Looks good, but that 4TB at $700 is just wow. I'll stick to my T-Force drive a while longer.
Just a straight up double of the 2tb really. So more profit built in unless they have a controller twice he size too..
 
I've always considered Sabrent to be the generic budget brand for our storage needs but looking at their latest price tags (up into the thousands 😏), someone must have told them... wrong and Sabrent believed them and they need to charge an Apple tax now, eh?! Good luck with that.🤣
 
Wait, who was the existing Rocket 4.0 series aimed at? :p

Based on my experience (and many others) of sudden failure, I wouldn't put anything important on a Sabrent drive.

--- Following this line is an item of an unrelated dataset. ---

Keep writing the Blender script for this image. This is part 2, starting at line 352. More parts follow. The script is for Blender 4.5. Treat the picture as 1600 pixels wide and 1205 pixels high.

It should suffice for a steam drive though, as all of that content is instantly replaceable by re-downloading.
 
Looks good, but that 4TB at $700 is just wow. I'll stick to my T-Force drive a while longer.

I'm just trying to figure out what other 4TB m.2 drives are on the market. Granted I haven't kept up lately, but last time I checked, I couldn't find any M.2 drives larger than 2TB. Could this just be a "we crammed lots of storage on to one drive" tax?

As long as it isn't a QLC drive, it might actually have a lot of money in NAND in it.
 
Just a straight up double of the 2tb really. So more profit built in unless they have a controller twice he size too..
Yeah, but usually the largest SSD's carry price premiums. At least that's how I remember it.

Probably because it is trickier to fit it all on a single m.2 stick. That, and if - like many systems out there - you only have one m.2 slot, you don't have much of a choice if you want more storage...
 
Yeah, but usually the largest SSD's carry price premiums. At least that's how I remember it.

Probably because it is trickier to fit it all on a single m.2 stick. That, and if - like many systems out there - you only have one m.2 slot, you don't have much of a choice if you want more storage...
This is my thought too -- density, speed, and/or efficiency carry premiums.
 
I'll care about 7000MB/sec SSDs when Direct Storage actually exists. So far it's vaporware.
I assume it'll get here - like many things, it seems inevitable to me because it answers a problem that has existed forever, that being the limitation of streaming assets for rendering at scale.

And since it exists on consoles, it's really just a critical mass sort of thing.

Also, I think you're good on waiting. Outside of something like Direct Storage, there's really very little utility for desktop users with these PCIe 4.0 SSDs.
 
I assume it'll get here - like many things, it seems inevitable to me because it answers a problem that has existed forever, that being the limitation of streaming assets for rendering at scale.

And since it exists on consoles, it's really just a critical mass sort of thing.
I'm not convinced it will have any sort of meaningful impact.

Maybe it'll prove me wrong, but I think a handful of big games will get paid some money to implement it, so they can show the logo off and get some high profile use out there.... and then after the buzz dies off it'll just kinda exist but not be worth the hassle of implementation.

Once you get to PCI 5 drives and 16+ core CPUs and such - really... how much is this going to shave off from that?
 
I'm not convinced it will have any sort of meaningful impact.

Maybe it'll prove me wrong, but I think a handful of big games will get paid some money to implement it, so they can show the logo off and get some high profile use out there.... and then after the buzz dies off it'll just kinda exist but not be worth the hassle of implementation.

Once you get to PCI 5 drives and 16+ core CPUs and such - really... how much is this going to shave off from that?

It isn't about bandwidth. It's about latency... (ok and bandwidth some) The real benefit of direct storage is out of order data requests from storage without the CPU having to deal with it. As long as you have the bandwidth to support it you are removing hops and that removes latency.
 
I'm not convinced it will have any sort of meaningful impact.

Maybe it'll prove me wrong, but I think a handful of big games will get paid some money to implement it, so they can show the logo off and get some high profile use out there.... and then after the buzz dies off it'll just kinda exist but not be worth the hassle of implementation.

Once you get to PCI 5 drives and 16+ core CPUs and such - really... how much is this going to shave off from that?
My expectation is that it will be implemented the way that console games are using it - streaming assets that could not fit in main memory or VRAM.

The problem with it is that, as you said, if it's not used for such steaming - which will require the feature - then I don't see much of an advantage either.